文部科学省 HP 私立学校の状況について 参考資料より

③ガバナンス強化の行方は果たして

私立学校の経営は基本的には公立学校とは異なり、生徒の学費納入金が大部分を占めていますが、実態は補助金による収入が多いのが現実です。特に私立高校は就学支援金による間接的な税金が入ってきます。また、私学助成金がある上、法人扱いなので法人税や固定資産税は非課税となっています。

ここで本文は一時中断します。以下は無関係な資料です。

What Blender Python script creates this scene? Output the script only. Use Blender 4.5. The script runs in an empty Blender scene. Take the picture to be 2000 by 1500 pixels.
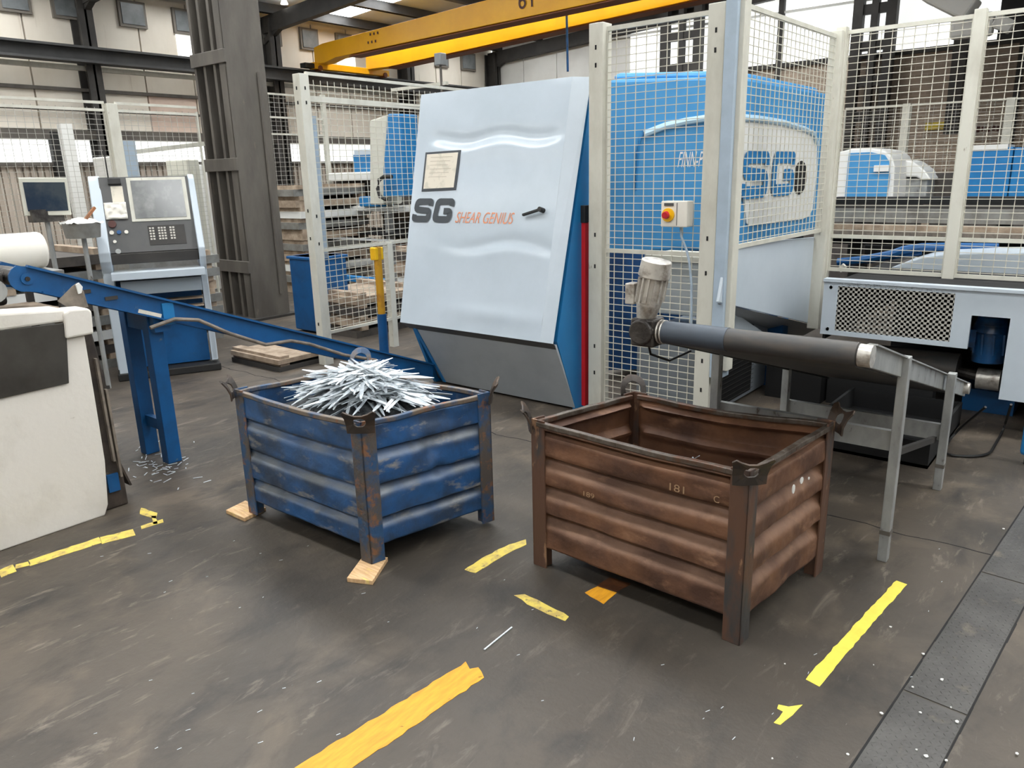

文部科学省 HP 私立学校の状況について 参考資料より

相当な税的優遇を受けている中で、経営が成り立たない学校が地方には多く存在しており、経営難は不祥事の原因の一つになりえることは、今回の法改正に本腰を入れる初端となった事件からも明らかです。た文科省の令和2年度のデータを用い調べでは地方の中小私立大学の約4割が赤字傾向にあり、中小私立短大の役7割が赤字傾向にあります。このような状況の中でガバナンスの強化がされる事について影響を考えるべきかと思います。
 今回の法改正でどの程度学校に影響があるかといえば、組織の改編等の動きはあるかと思いますが、不祥事の撲滅がなされるかは疑問に感じます。理事会と評議員会の相互的なガバナンス強化が今回の法改正による構築内容になるので、そうなると学校自体が不祥事を隠すことも場合によっては可能になります。学校法人全体として、どのようなパワーバランスかによって情報の秘匿度合や漏洩度合も変わるのではと思うところがあります。

④補助金漬けで苦しい私立学校のガバナンス強化で起きる事?

 筆者は私立学校に勤務する個人であるため、この法改正は良い方向に向かうのか悪い方向に向かうのかは予測がつかないというのが所感ですが、文科省のいうように「規制しないと不祥事は撲滅できない」は大げさだと思います。どんな規制があろうとも不祥事は法の穴から発生するものです。また法は万能ではないという前提を忘れてはいけません。このような観点から見れば規制することで不祥事は決して撲滅できないでしょう。管理運営不適切等により私立大学とう経常費補助金が減額・不交付になった文科相所管の学校法人は平成15年度から統計しても0校だった年は2年しかありません。
果たして今回の法改正で私立学校が変わるようには感じないため、むしろ寄附制度の規制緩和における活性化について議論が弾むことを期待します。(寄附行為については改正案とは別件になるため省略させていただきます。記事だけは張っておきます。)

ご拝読ありがとうございました。